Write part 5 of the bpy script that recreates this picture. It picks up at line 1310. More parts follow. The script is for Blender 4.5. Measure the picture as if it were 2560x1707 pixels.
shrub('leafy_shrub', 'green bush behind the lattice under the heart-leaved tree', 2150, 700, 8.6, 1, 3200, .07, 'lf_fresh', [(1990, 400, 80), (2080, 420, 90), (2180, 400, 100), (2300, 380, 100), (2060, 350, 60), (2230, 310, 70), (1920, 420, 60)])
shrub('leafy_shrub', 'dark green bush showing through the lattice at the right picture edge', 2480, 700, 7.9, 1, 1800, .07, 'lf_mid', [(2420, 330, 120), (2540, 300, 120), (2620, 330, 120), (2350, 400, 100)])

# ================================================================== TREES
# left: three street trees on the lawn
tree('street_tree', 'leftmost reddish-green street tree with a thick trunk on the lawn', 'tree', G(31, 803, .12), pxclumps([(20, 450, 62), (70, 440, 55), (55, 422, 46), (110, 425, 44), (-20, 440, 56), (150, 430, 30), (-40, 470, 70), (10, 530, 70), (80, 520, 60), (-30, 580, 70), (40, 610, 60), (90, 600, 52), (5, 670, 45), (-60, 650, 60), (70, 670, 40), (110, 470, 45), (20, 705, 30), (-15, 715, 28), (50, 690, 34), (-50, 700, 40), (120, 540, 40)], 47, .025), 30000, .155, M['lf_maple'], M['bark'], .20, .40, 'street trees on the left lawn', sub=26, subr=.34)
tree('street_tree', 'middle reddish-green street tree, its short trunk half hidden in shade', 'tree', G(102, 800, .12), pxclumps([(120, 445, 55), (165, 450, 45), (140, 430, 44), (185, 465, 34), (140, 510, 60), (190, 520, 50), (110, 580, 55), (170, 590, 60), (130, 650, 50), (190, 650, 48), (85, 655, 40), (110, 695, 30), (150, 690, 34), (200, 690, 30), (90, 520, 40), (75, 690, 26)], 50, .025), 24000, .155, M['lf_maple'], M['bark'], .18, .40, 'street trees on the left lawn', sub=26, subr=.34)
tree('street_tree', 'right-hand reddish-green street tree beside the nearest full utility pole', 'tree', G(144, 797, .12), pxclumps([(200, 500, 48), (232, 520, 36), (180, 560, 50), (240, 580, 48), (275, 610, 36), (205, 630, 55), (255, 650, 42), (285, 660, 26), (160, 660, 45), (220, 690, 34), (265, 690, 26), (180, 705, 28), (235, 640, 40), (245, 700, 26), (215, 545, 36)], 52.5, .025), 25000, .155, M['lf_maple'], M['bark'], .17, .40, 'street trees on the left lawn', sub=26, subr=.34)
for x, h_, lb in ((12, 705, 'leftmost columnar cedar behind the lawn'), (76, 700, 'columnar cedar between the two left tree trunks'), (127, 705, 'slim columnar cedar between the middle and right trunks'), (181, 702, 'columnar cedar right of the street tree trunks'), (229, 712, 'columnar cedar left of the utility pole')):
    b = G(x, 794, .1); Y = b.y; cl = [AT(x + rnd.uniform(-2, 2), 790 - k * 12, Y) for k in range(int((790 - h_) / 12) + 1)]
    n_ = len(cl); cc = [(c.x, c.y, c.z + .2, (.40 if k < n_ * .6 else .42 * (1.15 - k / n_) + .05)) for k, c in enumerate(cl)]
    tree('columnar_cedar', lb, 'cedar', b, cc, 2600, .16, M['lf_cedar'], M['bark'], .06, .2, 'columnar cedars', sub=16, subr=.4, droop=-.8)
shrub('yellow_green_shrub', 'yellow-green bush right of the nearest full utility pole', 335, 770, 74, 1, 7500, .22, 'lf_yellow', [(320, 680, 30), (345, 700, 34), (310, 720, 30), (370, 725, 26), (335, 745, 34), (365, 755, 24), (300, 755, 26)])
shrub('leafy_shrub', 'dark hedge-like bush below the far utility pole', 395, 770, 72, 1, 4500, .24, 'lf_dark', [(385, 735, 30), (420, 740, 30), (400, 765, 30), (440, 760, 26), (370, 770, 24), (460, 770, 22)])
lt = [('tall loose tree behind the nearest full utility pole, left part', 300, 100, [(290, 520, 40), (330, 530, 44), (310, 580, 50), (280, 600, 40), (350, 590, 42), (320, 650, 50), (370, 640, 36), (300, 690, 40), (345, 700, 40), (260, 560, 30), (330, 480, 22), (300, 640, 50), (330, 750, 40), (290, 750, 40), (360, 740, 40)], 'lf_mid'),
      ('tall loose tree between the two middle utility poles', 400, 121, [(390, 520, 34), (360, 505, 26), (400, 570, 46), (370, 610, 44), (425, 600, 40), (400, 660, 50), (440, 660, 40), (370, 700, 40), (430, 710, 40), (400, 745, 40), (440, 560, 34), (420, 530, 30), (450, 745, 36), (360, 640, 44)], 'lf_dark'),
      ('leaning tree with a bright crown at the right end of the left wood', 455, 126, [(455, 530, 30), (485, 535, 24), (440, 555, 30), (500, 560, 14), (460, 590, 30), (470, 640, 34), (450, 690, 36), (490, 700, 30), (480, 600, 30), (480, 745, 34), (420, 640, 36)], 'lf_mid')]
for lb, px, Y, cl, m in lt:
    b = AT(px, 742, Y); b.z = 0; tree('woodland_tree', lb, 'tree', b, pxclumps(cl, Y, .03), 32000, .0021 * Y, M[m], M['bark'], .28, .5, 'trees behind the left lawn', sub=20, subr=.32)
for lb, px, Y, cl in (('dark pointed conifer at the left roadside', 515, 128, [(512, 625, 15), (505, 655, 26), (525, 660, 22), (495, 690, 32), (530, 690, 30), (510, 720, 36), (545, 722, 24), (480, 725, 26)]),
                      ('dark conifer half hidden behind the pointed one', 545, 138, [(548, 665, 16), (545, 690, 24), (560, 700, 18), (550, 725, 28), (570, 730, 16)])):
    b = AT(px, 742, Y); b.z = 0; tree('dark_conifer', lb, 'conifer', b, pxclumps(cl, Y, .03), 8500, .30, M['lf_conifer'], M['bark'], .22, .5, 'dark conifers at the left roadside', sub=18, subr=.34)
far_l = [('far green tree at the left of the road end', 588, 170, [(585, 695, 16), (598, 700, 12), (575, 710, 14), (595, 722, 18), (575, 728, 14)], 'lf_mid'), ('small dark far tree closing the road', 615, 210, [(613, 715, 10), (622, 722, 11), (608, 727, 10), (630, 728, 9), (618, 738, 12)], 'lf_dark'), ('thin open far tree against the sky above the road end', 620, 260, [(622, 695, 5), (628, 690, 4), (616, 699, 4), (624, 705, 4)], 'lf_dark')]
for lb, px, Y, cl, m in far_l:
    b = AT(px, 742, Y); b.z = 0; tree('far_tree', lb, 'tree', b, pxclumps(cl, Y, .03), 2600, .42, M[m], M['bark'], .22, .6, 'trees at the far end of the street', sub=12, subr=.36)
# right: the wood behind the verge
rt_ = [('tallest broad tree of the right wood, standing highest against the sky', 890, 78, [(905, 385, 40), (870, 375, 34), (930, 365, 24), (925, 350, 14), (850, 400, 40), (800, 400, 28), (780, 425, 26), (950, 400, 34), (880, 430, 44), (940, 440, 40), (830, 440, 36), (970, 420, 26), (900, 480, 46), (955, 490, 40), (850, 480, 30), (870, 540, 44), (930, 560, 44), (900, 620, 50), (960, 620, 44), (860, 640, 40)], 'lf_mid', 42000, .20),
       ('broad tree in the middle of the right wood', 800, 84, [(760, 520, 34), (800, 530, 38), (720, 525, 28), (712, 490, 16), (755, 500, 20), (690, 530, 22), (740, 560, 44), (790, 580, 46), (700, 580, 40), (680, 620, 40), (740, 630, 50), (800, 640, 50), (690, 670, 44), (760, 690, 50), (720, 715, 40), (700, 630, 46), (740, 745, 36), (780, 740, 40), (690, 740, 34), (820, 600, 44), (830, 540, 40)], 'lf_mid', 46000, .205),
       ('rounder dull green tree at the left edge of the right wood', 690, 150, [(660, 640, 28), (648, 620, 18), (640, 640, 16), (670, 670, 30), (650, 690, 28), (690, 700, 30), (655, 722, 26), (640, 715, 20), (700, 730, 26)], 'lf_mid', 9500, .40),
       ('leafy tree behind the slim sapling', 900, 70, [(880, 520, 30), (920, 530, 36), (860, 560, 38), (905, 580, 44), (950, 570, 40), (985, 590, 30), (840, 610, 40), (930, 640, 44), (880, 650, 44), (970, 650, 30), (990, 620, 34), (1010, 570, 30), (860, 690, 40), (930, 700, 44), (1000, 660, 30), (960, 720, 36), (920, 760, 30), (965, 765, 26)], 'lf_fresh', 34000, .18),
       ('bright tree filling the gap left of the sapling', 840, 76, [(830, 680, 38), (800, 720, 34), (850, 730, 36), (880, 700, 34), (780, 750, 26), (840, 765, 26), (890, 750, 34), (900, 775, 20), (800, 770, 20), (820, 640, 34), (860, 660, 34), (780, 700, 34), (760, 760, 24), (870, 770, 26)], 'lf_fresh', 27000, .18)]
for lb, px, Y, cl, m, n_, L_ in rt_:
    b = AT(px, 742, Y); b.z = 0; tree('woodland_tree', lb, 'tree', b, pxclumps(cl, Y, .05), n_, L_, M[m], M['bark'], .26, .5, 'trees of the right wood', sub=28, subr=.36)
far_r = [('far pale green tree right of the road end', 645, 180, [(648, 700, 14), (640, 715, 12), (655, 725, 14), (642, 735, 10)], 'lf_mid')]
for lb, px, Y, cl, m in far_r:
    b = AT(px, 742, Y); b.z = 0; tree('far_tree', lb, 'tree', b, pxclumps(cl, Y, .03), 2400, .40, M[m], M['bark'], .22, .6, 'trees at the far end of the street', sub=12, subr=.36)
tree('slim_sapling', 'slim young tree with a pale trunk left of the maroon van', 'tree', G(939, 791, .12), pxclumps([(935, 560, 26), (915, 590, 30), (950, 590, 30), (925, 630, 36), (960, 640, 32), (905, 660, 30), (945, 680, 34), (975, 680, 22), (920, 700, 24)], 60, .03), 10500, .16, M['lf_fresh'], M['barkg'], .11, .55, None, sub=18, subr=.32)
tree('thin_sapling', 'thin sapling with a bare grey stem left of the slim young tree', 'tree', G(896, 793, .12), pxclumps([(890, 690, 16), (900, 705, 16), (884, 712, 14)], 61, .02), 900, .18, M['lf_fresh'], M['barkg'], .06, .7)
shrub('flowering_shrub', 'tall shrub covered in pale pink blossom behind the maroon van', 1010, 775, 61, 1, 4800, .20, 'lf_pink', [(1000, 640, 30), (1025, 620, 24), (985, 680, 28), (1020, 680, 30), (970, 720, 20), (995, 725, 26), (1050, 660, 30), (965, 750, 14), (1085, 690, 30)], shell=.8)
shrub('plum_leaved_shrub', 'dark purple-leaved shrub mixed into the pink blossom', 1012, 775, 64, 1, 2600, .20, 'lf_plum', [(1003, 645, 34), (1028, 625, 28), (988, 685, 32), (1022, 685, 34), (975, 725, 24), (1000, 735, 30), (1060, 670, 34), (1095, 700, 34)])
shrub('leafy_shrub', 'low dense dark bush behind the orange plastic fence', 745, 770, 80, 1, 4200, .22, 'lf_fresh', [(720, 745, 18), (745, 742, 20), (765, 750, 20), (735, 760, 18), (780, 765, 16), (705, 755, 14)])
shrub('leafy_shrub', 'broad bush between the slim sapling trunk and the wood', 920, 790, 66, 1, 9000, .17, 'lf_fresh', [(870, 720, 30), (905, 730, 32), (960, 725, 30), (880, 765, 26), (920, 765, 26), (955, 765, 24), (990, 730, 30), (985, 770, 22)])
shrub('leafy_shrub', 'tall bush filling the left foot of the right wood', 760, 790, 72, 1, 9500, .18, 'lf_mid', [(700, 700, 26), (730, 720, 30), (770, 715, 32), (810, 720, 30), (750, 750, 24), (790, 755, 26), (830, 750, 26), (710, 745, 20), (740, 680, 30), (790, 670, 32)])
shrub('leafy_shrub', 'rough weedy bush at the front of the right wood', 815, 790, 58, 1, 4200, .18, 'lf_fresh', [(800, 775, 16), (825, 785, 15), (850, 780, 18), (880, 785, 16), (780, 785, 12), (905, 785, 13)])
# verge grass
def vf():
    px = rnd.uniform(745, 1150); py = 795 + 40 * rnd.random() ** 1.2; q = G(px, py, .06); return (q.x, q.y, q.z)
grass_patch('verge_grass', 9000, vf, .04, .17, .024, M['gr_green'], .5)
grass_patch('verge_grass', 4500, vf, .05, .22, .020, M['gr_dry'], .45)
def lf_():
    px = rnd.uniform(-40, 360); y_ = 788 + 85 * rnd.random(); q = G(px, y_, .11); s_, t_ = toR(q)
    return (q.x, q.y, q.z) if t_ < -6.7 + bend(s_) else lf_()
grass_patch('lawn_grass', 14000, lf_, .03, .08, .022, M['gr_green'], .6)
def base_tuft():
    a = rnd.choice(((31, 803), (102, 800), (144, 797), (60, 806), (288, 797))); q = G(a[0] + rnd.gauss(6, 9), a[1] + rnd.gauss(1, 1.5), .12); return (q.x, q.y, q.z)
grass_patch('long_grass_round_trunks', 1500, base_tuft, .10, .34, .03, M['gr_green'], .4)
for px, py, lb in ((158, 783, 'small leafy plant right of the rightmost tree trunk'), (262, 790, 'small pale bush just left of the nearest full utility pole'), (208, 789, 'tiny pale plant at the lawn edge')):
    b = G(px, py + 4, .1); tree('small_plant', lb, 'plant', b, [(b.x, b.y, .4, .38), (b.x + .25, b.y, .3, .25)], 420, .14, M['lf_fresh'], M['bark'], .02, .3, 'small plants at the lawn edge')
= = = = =
## [WHAT THE TASK REQUIRES]
Produce the lines from the top of the listing through the "shrub('leafy_shrub', 'dark green" line exactly as they appear, with no additional output.

## [WRITTEN SOLUTION]
Write part 5 of the bpy script that recreates this picture. It picks up at line 1310. More parts follow. The script is for Blender 4.5. Measure the picture as if it were 2560x1707 pixels.
shrub('leafy_shrub', 'green bush behind the lattice under the heart-leaved tree', 2150, 700, 8.6, 1, 3200, .07, 'lf_fresh', [(1990, 400, 80), (2080, 420, 90), (2180, 400, 100), (2300, 380, 100), (2060, 350, 60), (2230, 310, 70), (1920, 420, 60)])
shrub('leafy_shrub', 'dark green bush showing through the lattice at the right picture edge', 2480, 700, 7.9, 1, 1800, .07, 'lf_mid', [(2420, 330, 120), (2540, 300, 120), (2620, 330, 120), (2350, 400, 100)])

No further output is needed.